Resensi Cerita Pendek Mori No Ie oleh Azusa Hori (pemelajar BIPA asal Jepang)

Judul: Mori No Ie (dalam kumpulan cerita pendek Samazama Na Meiro)

Penulis: Hoshi Shinichi

Penerbit: Shinchou Sha

Tahun Terbibt: Agustus 1983

Resensi cerita pendek Mori No Ie dapat diuraikan sebagai berikut.

Hoshi Shinichi, penulis buku ini telah mengeluarkan banyak cerita pendek yang disebut “short-short”. Semboyan dari short-short Hoshi adalah “Dongeng untuk Dewasa”. Ciri khas dari karya Hoshi ini adalah tidak adanya kata benda persona. Dengan kata lain, di short-short Hoshi, nama tempat atau orang yang ada di dunia nyata tidak pernah muncul. Bukan hanya itu, Hoshi tidak pernah memakai angka konkret seperti “1 juta yen”, tetapi memakai ekspresi seperti “uang besar” atau “jumlah uang yang bisa membeli dua kali hidangan mewah”. Teknik ini digunakan Hoshi agar karyanya bisa dibaca tidak tergantung pada daerah, lingkungan masyarakat, atau zaman tertentu. Hoshi menciptakan karya-karya bagus dengan teknik ini seperti “Bokko Chan”, “Ooi Detekoi”, dan “Mai Kokka”. Tentu saja, Mori No Ie ini juga bukan pengecualian sebab di dalam cerpen ini semua karakter tidak punya nama.

Alur cerita ini cukup membingungkan. Suatu hari, seorang pria merampok uang di kota, kemudian sedang kabur ke dalam hutan agar tidak ditangkap polisi. Setelah berjalan selama berjam-jam, dia mulai kelaparan. Saat itu, kebetulan dia menemukan sebuah rumah kecil yang angker. Di rumah itu, ada seorang laki-laki tua yang melamun terus dan terlihat tidak memikirkan apa-apa. Si pria meminta kepada laki-laki tua itu agar dia bisa menginap di rumah itu, sambil memperlihatkan uang yang tadi dirampoknya. Akan tetapi, laki-laki itu berkata bahwa dia tidak perlu uang, sambil memperlihatkan banyak uang yang ada di dalam kotak kayu. Katanya, menyimpan uang sebanyak itu di rumah juga tidak apa-apa, karena orang-orang percaya bahwa rumah itu terkutuk dan laki-laki itu adalah penghuni rumah itu sejak lampau, jadi tidak ada yang mau mendekatinya. Setelah mendengarkan cerita itu, si pria memikirkan untuk membunuh laki-laki tua itu, kemudian merampok uang dan rumahnya, mumpung sudah terlanjur menjadi penjahat. Ketika si pria mencekik leher laki-laki itu untuk membunuhnya, laki-laki itu hanya berkata “Yang terkutuk itu bukan rumah, tapi aku. Selanjutnya, kamu yang…”. Setelah si pria membunuhnya, setiap hari dia terlihat makin tua, sehingga penampilannya menjadi persis sama dengan penampilan laki-laki tua yang sudah dibunuhnya. Walaupun dia sudah menjadi tua, dia tidak sakit dan mati. Akhirnya dia memahami maksud dari perkataan laki-laki tua itu sebelum dibunuh, dan menyadari bahwa laki-laki tua itu juga dulu melakukan hal yang sama. Jadi, dia sekarang harus menunggu orang yang sama seperti mereka berdua.

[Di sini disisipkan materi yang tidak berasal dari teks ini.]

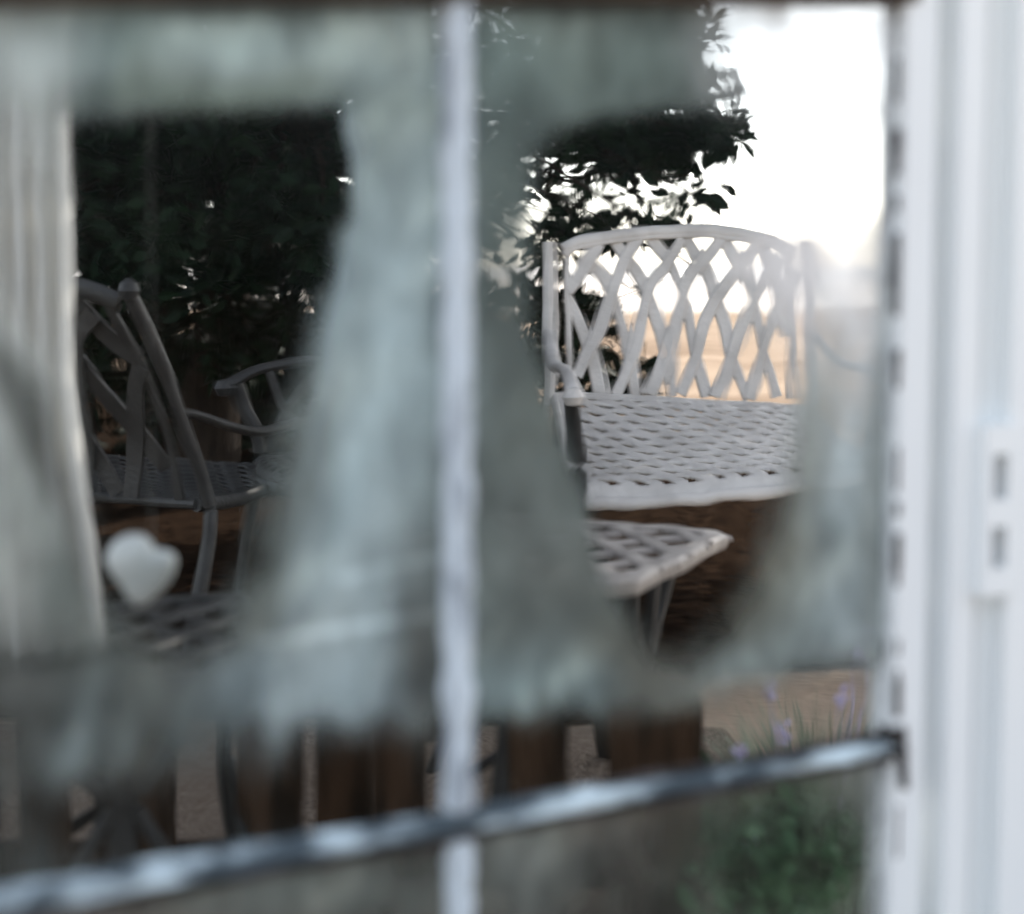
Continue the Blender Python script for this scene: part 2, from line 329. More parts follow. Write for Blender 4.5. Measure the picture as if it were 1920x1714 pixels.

Cerita ini mempunyai suasana yang agak gelap dari awal sampai akhir, tetapi menarik untuk dibaca karena alurnya susah ditebak. Adegan di mana si pria menua sedikit demi sedikit dan lama kelamaan menjadi persis sama seperti laki-laki tua baik dari segi penampilan maupun mental itu ditulis dengan detail sehingga rasa putus asanya tersampaikan kepada pembaca juga. Selain itu, pada bagian awal cerita ini, ada beberapa kalimat yang kita tidak bisa paham sepenuhnya, tetapi kita baru bisa mengerti apa yang dimaksud dalam kalimat itu pada bagian akhir cerita. Teknik ini membuat kita ingin membaca cerita ini lagi dari awal. Seperti cerita pendek ini, karya-karya Hoshi yang lain juga sangat menarik untuk dibaca karena mengandung banyak gaya bahasa yang unik dan teknik yang luar biasa.